+++ Provided records +++

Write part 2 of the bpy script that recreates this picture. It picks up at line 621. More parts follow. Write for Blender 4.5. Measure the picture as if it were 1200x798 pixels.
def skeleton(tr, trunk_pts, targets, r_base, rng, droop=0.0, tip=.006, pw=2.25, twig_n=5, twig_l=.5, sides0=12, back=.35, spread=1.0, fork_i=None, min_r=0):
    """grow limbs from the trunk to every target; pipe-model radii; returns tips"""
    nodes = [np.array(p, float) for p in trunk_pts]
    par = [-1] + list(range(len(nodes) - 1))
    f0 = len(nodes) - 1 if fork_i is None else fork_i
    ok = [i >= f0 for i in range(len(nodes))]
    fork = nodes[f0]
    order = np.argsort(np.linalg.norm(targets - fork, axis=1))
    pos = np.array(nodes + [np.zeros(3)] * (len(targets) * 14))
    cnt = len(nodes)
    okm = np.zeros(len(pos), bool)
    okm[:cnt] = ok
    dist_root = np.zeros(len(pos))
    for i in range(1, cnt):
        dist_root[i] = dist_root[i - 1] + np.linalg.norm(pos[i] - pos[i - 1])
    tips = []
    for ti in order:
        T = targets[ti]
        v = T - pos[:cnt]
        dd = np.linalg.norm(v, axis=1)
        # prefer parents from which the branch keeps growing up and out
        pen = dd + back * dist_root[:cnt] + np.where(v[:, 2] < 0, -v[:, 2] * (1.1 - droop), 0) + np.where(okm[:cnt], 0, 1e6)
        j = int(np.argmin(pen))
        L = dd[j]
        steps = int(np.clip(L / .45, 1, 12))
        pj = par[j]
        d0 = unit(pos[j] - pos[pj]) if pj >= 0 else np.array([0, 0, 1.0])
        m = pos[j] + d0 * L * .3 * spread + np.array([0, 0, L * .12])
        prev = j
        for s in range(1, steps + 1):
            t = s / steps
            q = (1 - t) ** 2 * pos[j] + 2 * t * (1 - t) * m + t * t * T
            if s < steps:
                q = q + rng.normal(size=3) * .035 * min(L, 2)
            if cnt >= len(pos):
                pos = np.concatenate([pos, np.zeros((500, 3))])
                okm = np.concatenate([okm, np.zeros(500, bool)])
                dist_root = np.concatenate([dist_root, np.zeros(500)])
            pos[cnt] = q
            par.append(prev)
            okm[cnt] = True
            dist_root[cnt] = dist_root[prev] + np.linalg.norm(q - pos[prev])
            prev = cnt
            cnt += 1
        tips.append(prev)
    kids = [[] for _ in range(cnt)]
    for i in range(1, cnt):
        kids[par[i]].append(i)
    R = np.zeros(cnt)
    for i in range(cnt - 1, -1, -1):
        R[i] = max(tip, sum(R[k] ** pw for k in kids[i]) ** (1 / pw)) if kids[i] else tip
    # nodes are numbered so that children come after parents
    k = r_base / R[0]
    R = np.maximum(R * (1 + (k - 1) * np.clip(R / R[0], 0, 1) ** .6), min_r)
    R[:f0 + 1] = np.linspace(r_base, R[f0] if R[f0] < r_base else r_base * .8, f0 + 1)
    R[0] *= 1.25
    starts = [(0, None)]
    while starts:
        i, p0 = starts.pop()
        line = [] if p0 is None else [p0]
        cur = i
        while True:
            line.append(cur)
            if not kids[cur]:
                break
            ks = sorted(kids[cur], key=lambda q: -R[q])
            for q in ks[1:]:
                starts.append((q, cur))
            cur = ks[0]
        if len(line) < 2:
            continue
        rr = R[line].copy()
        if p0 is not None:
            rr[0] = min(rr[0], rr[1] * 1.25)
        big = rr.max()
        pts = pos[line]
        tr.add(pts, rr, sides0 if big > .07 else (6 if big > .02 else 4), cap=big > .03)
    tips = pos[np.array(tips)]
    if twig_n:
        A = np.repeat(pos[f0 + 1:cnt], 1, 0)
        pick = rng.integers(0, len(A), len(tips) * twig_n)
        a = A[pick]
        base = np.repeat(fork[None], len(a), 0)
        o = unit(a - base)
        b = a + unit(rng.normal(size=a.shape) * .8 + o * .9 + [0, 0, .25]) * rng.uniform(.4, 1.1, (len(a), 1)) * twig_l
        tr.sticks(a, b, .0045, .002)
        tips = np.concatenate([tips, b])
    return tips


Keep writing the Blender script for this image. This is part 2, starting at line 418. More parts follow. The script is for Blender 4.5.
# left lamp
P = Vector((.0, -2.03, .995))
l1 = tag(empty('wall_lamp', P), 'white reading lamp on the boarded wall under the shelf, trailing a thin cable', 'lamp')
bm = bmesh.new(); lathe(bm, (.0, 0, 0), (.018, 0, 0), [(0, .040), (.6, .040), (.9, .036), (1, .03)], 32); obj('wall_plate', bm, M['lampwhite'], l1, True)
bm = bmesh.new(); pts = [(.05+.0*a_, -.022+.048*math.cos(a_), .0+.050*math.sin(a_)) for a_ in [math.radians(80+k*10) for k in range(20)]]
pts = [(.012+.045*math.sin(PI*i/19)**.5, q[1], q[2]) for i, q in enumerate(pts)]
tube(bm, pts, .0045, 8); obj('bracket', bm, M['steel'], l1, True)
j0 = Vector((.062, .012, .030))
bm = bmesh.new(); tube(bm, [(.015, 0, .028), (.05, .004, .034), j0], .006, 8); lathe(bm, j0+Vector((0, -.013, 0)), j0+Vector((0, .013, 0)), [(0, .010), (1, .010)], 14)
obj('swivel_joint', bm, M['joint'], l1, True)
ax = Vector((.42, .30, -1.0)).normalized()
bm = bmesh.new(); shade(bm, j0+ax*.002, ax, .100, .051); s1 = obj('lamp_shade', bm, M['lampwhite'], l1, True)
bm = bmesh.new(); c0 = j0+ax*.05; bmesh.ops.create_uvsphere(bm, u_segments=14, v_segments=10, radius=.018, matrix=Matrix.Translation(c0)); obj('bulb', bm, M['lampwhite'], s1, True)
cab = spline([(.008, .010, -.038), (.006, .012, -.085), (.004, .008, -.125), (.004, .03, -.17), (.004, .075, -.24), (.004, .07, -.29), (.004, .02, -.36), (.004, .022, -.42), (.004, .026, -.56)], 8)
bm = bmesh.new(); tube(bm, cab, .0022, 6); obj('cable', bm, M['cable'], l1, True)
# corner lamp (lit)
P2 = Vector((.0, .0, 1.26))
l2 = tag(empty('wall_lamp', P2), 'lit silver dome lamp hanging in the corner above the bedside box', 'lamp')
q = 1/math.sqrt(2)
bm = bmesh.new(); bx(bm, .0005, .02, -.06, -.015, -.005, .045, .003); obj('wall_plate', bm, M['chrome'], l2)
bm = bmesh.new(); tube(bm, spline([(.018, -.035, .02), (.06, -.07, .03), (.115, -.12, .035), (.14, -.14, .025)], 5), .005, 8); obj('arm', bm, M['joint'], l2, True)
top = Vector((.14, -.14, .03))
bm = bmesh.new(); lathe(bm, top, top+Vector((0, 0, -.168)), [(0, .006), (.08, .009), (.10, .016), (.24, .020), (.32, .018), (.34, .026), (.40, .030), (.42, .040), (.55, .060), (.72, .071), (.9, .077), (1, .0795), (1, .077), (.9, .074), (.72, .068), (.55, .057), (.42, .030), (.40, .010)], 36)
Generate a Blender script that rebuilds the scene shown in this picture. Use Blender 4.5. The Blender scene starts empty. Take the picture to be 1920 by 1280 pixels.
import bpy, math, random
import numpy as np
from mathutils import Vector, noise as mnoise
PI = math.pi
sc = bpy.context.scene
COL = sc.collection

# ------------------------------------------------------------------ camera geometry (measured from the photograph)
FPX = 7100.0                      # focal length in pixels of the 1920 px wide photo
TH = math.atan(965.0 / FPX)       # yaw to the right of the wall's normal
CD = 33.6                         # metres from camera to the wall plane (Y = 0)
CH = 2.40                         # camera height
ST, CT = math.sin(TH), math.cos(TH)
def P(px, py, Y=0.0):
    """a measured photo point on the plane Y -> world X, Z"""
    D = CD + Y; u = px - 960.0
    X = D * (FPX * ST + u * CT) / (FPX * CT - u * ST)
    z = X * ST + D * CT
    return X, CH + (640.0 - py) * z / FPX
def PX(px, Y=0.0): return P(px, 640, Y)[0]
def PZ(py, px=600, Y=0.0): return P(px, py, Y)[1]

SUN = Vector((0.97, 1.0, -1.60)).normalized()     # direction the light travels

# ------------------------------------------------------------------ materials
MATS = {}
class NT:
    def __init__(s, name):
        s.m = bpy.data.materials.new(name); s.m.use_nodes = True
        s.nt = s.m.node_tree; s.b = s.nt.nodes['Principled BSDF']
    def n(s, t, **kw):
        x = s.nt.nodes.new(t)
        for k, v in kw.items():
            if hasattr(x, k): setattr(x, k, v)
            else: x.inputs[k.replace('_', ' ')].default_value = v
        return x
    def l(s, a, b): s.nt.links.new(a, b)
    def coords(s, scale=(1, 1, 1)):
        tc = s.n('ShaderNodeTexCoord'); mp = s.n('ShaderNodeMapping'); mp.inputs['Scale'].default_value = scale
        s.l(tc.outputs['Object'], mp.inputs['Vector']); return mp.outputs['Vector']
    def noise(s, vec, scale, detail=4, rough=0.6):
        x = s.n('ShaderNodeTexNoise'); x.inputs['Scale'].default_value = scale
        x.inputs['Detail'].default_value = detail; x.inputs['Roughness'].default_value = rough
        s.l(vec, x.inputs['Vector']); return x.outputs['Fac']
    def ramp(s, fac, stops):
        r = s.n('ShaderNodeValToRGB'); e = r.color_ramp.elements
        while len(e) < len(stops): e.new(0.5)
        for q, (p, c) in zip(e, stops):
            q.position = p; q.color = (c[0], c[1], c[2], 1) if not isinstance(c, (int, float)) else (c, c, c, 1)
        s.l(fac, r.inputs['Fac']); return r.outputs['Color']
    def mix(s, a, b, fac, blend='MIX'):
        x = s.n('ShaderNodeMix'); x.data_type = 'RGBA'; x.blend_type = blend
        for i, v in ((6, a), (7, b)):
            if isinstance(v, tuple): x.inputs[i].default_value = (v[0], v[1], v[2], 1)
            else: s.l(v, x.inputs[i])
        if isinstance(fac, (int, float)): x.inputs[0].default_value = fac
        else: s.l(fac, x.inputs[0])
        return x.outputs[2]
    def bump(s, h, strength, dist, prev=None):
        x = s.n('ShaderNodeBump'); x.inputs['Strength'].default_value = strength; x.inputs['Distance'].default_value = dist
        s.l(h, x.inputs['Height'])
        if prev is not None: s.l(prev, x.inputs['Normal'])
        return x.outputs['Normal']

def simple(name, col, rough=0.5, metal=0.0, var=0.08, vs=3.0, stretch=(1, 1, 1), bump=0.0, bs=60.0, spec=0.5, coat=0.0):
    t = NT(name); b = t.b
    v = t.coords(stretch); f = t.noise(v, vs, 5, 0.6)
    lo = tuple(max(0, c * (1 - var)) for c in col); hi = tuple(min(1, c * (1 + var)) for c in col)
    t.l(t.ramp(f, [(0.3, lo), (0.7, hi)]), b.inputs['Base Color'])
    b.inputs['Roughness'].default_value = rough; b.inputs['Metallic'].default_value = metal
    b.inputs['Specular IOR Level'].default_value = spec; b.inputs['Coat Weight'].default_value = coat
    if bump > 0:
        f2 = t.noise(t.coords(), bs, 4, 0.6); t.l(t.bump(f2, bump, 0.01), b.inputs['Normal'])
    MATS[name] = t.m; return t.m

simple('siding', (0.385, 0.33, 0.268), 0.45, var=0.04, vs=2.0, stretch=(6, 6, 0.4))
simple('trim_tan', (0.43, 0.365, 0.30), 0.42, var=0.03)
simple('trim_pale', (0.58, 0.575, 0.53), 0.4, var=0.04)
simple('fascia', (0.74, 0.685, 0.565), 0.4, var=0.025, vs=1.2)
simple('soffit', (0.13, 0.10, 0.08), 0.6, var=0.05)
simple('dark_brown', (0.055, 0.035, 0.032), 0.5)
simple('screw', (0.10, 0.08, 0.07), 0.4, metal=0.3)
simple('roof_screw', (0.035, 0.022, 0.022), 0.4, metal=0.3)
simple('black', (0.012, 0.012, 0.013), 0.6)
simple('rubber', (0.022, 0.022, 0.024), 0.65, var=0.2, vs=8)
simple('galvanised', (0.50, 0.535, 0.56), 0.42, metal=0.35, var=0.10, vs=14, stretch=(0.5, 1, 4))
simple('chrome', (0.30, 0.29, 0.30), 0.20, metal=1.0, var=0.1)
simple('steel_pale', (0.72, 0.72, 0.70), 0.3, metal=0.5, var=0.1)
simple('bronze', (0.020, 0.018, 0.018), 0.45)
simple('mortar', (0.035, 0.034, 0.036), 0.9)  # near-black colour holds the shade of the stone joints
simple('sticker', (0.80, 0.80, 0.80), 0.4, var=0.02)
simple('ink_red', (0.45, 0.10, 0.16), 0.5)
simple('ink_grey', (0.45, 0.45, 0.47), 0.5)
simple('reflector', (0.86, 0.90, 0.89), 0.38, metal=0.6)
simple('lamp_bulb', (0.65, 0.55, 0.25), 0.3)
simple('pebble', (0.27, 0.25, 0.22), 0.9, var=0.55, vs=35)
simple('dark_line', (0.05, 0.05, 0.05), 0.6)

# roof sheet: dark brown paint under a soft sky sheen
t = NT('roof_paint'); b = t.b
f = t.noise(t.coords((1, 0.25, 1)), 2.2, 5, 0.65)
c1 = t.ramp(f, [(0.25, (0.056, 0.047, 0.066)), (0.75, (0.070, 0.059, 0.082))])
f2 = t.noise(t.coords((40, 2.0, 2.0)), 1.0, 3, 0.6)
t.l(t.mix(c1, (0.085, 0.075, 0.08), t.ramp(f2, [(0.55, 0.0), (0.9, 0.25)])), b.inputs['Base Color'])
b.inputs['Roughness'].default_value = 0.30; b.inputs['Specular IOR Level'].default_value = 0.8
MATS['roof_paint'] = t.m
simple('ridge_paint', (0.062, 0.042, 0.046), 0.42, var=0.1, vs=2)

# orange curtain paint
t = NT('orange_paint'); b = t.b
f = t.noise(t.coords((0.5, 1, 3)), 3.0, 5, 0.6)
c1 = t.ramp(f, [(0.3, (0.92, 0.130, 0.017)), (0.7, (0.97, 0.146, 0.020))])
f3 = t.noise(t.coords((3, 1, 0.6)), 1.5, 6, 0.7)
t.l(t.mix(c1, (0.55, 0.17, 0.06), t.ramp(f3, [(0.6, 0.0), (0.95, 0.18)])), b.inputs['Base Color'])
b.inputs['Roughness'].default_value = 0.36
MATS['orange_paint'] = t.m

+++

Taking the material above, extract exactly and only the lines from the line with "Generate a Blender" to the line with "COL = sc.collection", inclusive of both.

Generate a Blender script that rebuilds the scene shown in this picture. Use Blender 4.5. The Blender scene starts empty. Take the picture to be 1920 by 1280 pixels.
import bpy, math, random
import numpy as np
from mathutils import Vector, noise as mnoise
PI = math.pi
sc = bpy.context.scene
COL = sc.collection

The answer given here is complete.